The siblings told me that an older sister who no longer lived at home had once experimented with Tarot cards, but had got spooked and burnt the pack. It seemed that somehow this card had survived. They were under the impression that The Queen of Swords represented a bad omen. From what I read subsequently, as much as a Tarot card can a good or bad omen out of the context of a reading, there are many cards that would be worse omens such as The Tower, The Devil, Death or the Three of Swords. The son threw the card into the hearth. Nothing much happened the rest of the night and the sister that was ill got better.

I’ve often puzzled over what happened that night as and how this card came to appear, but we never spoke of it again, and I lost contact with the others when I went to university and never saw them again to speak of. I am not a believer in manifestations of the supernatural, but this incident certainly made me wonder.


8 Responses to Ghosts of Cippenham

  1. Dave Hill says:

    It is in LOWER Cippenham Lane, when I was a kid the Griffith’s owned it, I played with sons Hugh & Stephen but in the barn, never in the house. In my bro’s time (he was 6 years older) he played there with Vandervell boys, their father owned it, of bearing and racing car fame. Dunno about your ghosts!

    • Admin says:

      I agree that Cippenham Place certainly is in Lower Cippenham Lane, but I wanted to quote precisely what Anne Mitchell’s book says. It is interesting that you never got to hear the story. Perhaps it didn’t exist much earlier than 1972, when the book was written. Anne Mitchell doesn’t reveal her sources. I lived practically opposite Cippenham Place for around 8 years but unfortunately never witnessed a single ghostly monk, let alone a whole procession of them.

  2. Rosemaria Coakley says:

    I lived in the gables on Cippenham lane. That was haunted. I heard crying. Foot steps, doors opening. And things being moved around at night time. Was not scared as it’s only the living that hurt you.

    • Dreadnaught says:

      Thank you for your comment. Where is the gables, and how long ago was this?

      • Rosemaria Coakley says:

        The Gables is the large house at the end of Westgate playing field. Next to the police houses. Not sure if it’s still standing. As I left Slough 15 yrs ago.
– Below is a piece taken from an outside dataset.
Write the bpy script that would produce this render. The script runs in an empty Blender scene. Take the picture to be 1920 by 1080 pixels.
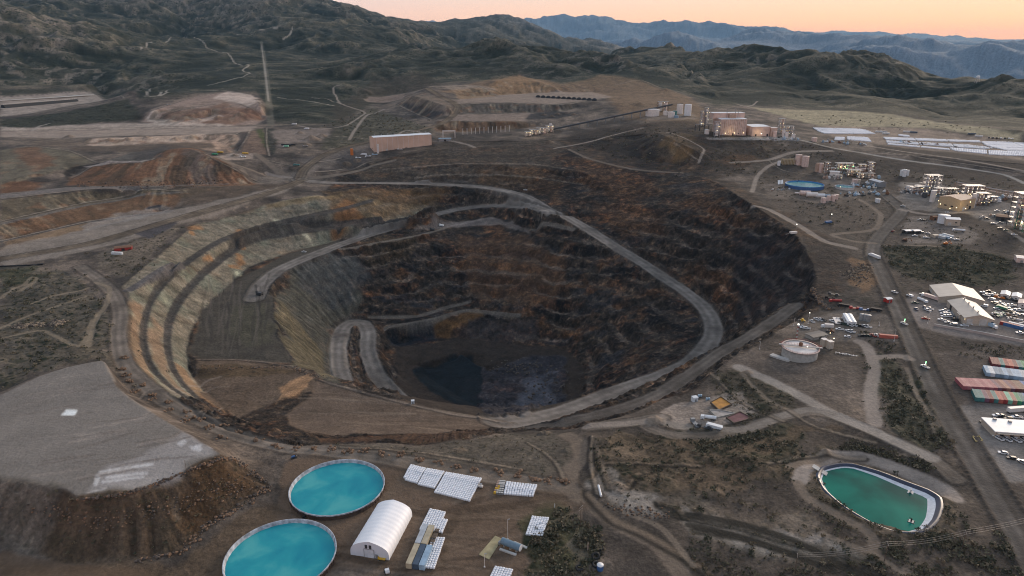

  3. Mimia Umney-Gray says:

    My family owned and I lived in Cippenham Place, then known as The Old House, on Lower Cippenham Lane, at the age of 3 or 4 around 1947/8 with my family.
    I would be please to get any further information.
    We children played in the barn still standing at the entrance. there was a moat, then dried up, behind the barn and around the main house.

    I would love to research further back in time if anyone has information.

  4. Karen says:

    When i was about 18 i drove threw burnham lane in my mini around 2am as i drove past the garage my car seemed weird in the distance i saw a man in black with a cross around his neck .it was so shiney. He was in the rd …my car glided along and everything went black.. i knew i had hit him but my brakes failed stil putting pressure on my brake it finally stopped .shaking and legs like jelly i thought ive killed him ilve killed him …not thinking i jumped out my car next to the garage was a high fence i ran over as i saw the back end of the man over the fence i called out are u ok ..the other side of the wired fence was bushes …i got really freaked ran back to my car locking the door i drove home shaking all the way …next night i saw an ex boyfriend in tanners i told him what happened …he said haymill schl was a mill hence the name run by monks ….

    • Dreadnaught says:

      Thanks Karen. Really interesting, particularly that what happened to you so close to where the monk spectre was in Littlebrook Avenue. What year would this have been?